Various preferred embodiments provide for an umbilical to be
attached to a pump-down one-way valve means where the umbilical
explicitly includes a wireline; a coiled tubing; a coiled tubing
with wireline; one or more coiled tubings in one concentric
assembly with at least one electrical conductor; one or more coiled
tubings in one assembly that may be non-concentric; a composite
tube; a composite tube with electrical wires in the wall of the
composite tube; a composite tube with electrical wires in the wall
of the composite tube and at least one optical fiber; a composite
tube that is neutrally buoyant in any well fluid present; a
composite tube with electrical wires in the wall of the composite
tube that is neutrally buoyant in well fluids present; a composite
tube with electrical wires in the composite tube and at least one
optical fiber that is neutrally buoyant in any well fluids
present.
In view of the above, one preferred embodiment of the invention is
the method of drilling and completing a wellbore in a geological
formation to produce hydrocarbons from a well comprising at least
the following four steps: (a) drilling the well with a retrievable
drill bit attached to a casing; (b) removing the retrievable drill
bit from the casing; (c) pumping down a one-way valve into the
casing with a well fluid; and (d) using the one-way valve to cement
the casing into the wellbore.
In view of the above, another preferred embodiment of the invention
is the method of pumping down a one-way valve with a well fluid
into a casing disposed in a wellbore penetrating a subterranean
geological formation that is used to cement the casing into the
wellbore as at least one step to complete the well to produce
hydrocarbons from the well, whereby any retrievable drill bit
attached to the casing to drill the well is removed from the casing
prior to the step.
In view of the above, another preferred embodiment of the invention
is the method of pumping down a one-way valve with well fluid into
a pipe disposed in a wellbore penetrating a subterranean geological
formation that is used to cement the pipe into the wellbore as at
least one step to complete the well to produce hydrocarbons from
the well, whereby the retrievable drill bit attached to the pipe to
drill the well is removed from the pipe prior to the step, and
whereby the pipe is selected from the group of "pipe means" listed
above. Here, the well fluid may be drilling mud, cement, water or a
"slurry material" which has been defined earlier.

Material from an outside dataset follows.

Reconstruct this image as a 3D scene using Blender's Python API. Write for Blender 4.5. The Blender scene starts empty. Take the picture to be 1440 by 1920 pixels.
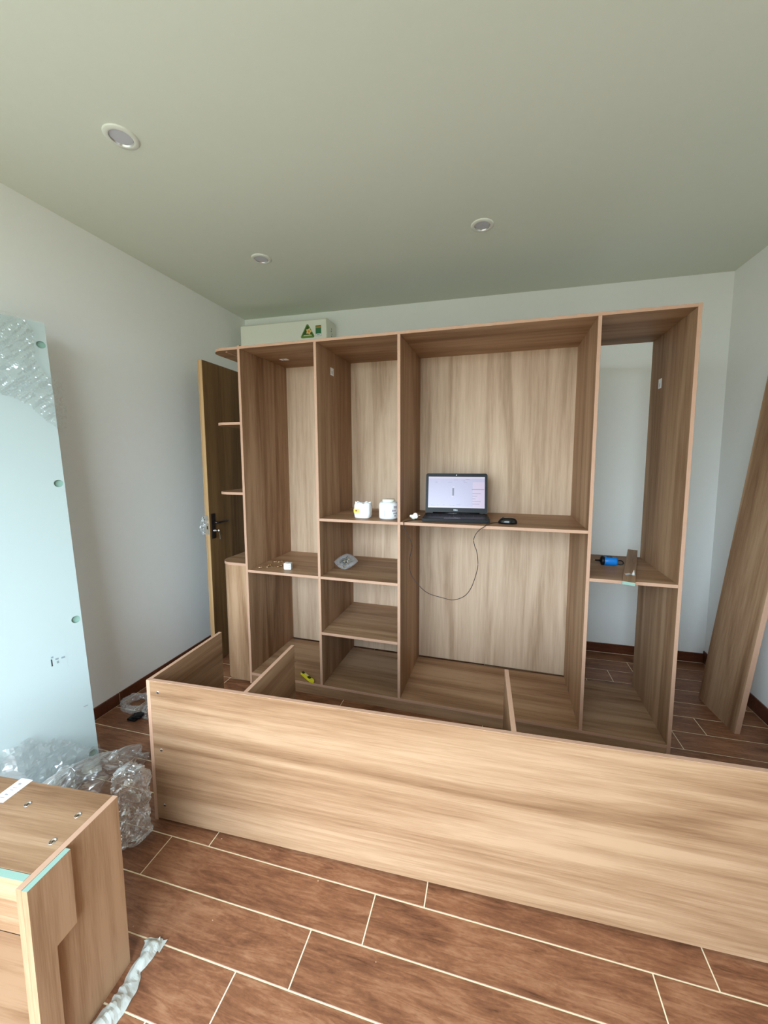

In accordance with the above, a preferred embodiment of the
invention is a method of one pass drilling from an offshore
platform of a geological formation of interest to produce
hydrocarbons comprising at least the following steps: (a) attaching
a retrievable drill bit to a casing string located on an offshore
platform; (b) drilling a borehole into the earth from the offshore
platform to a geological formation of interest; (c) retrieving the
retrievable drill bit from the casing string; (d) providing a
pathway for fluids to enter into the casing from the geological
formation of interest; (e) completing the well adjacent to the
formation of interest with at least one of cement, gravel, chemical
ingredients, mud; and (f) passing the hydrocarbons through the
casing to the surface of the earth. Such a method applies wherein
the borehole is an extended reach wellbore and wherein the borehole
is an extended reach lateral wellbore.
In accordance with the above, a preferred embodiment of the
invention is a method of one pass drilling from an offshore
platform of a geological formation of interest to produce
hydrocarbons comprising at least the following steps: (a) attaching
a retractable drill bit to a casing string located on an offshore
platform; (b) drilling a borehole into the earth from the offshore
platform to a geological formation of interest; (c) retrieving the
retractable drill bit from the casing string; (d) providing a
pathway for fluids to enter into the casing from the geological
formation of interest; (e) completing the well adjacent to the
formation of interest with at least one of cement, gravel, chemical
ingredients, mud; and (f) passing the hydrocarbons through the
casing to the surface of the earth. Such a method applies wherein
the borehole is an extended reach wellbore and wherein the borehole
is an extended reach lateral wellbore.
It should also be noted that various preferred embodiments have
been described which pertain to offshore platforms. However, other
preferred embodiments of the invention are used to perform casing
drilling from a Floating, Processing Storage and Offloading
("FPSO") Facility; from a Drill Ship; from a Tension Leg Platform
("TLP"); from a Semisubmersible Vessel; and from any other means
that may be used to drill boreholes into the earth from any
structure located in a body of water which has a portion above the
water line (surface of the ocean, surface of an inland sea, the
surface of a lake, etc.). Therefore, methods and apparatus
described in this paragraph, and in relation to FIGS. 5, 6, and 18,
are preferred embodiments of "offshore casing drilling means".
In view of the above, yet another preferred embodiment of the
invention is the method of pumping down a one-way valve into a pipe
with a fluid that is used as a step to cement the pipe into a
wellbore in a geological formation within the earth.
In view of the above, yet another preferred embodiment of the
invention is the method of pumping down a cement float valve into a
casing with a fluid that is used as a step to cement the casing
into a wellbore in a geological formation within the earth.
In view of the above, the phrases "one-way valve", "cement float
valve", and "one-way cement valve means" may be used
interchangeably.
While the above description contains many specificities, these
should not be construed as limitations on the scope of the
invention, but rather as exemplification of preferred embodiments
thereto. As have been briefly described, there are many possible
variations. Accordingly, the scope of the invention should be
determined not only by the embodiments illustrated, but by the
appended claims and their legal equivalents.